But in a facilities committee meeting on Feb. 26, committee members raised questions about the existing plan.

“What is our Facilities Master Plan right now? No one really knows,” said committee member Shawn Yee.  “What iteration it is? What are we working from right now?”

“It’s been long enough now that none of us remember when we were updated with that plan,” said committee co-chair Steven Brown.

Committee member Madeline Mueller said when tBP last presented a draft of the plan to the facilities committee, “it was done in this room, and we were told not to make any comments.”

Brown said tBP requested feedback in the form of an online Google Form, “but the form did not allow anything more than what they were looking for.” The format was extremely time-consuming, taking 45 minutes to an hour to fill out a single page, he said. “There was no way I was going to continue with it.”

The draft plan presented by tBP was also produced when assumptions about the school’s future were very different than today, Mueller said. “The mantra was to ‘right-size’ the school, which was to make it smaller,” she said. “So having a plan based on that foundation is pretty problematic.”

When the plan was presented to the board of trustees, “it was like, WTF?” said committee member Athena Steff, “because a lot of people at the [board meeting] hadn’t seen that version at all.”

tBP had presented “a plan that was going to take 40 years, and not a 10-year plan,” Brown said. “Rocha wanted us to focus on the five major things we could get done in 10 years.”

“I think you’re hearing a low-level of trust for tBP,” said committee member Vicki Legion.  “Numerous things have been discussed numerous times and never appeared in the plan. It was like, whose plan is this?”

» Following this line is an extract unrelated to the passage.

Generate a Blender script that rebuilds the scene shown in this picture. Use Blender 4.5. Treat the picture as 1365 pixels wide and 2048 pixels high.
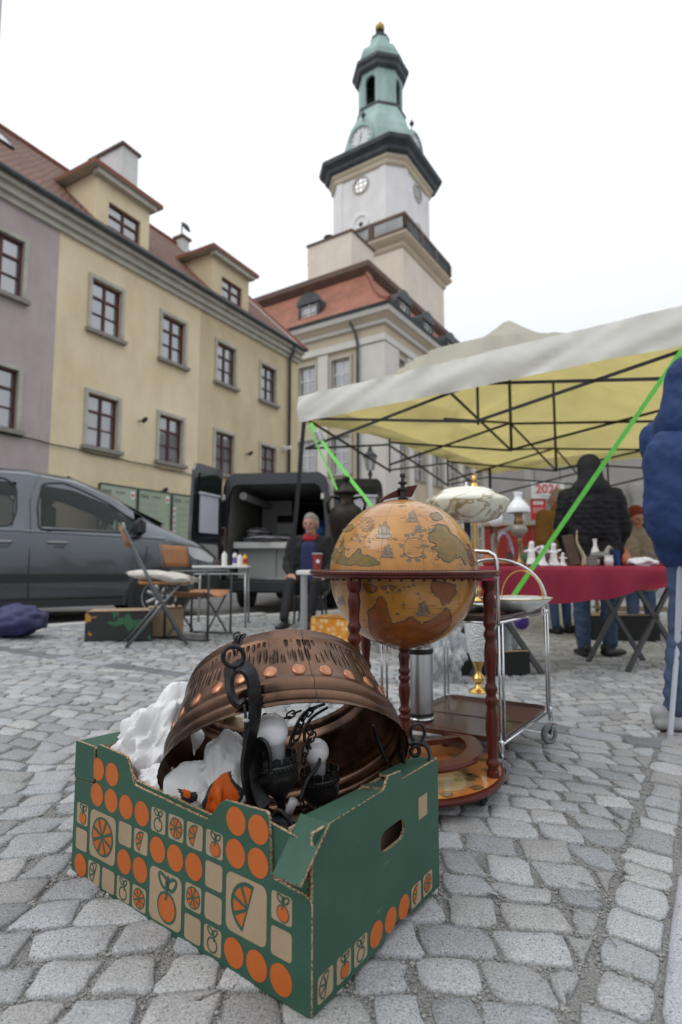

Because of all the confusion over the existing draft plan, committee alternate Wendy Miller said, “I really felt like the reboot was really a reset.”

Smith suggested having tBP present the current draft plan to the committee again, to explain their methodology and have an open Q&A, and the committee agreed.

“Are we bound to work with tBP on a continuous basis even though the trust is weak?” asked Legion.

“We’re the client, we can choose,” Smith said, but added that he “didn’t think we’re there yet.”

“We don’t have to be tied exactly to what is presented to you,” he added.  “It isn’t gospel.”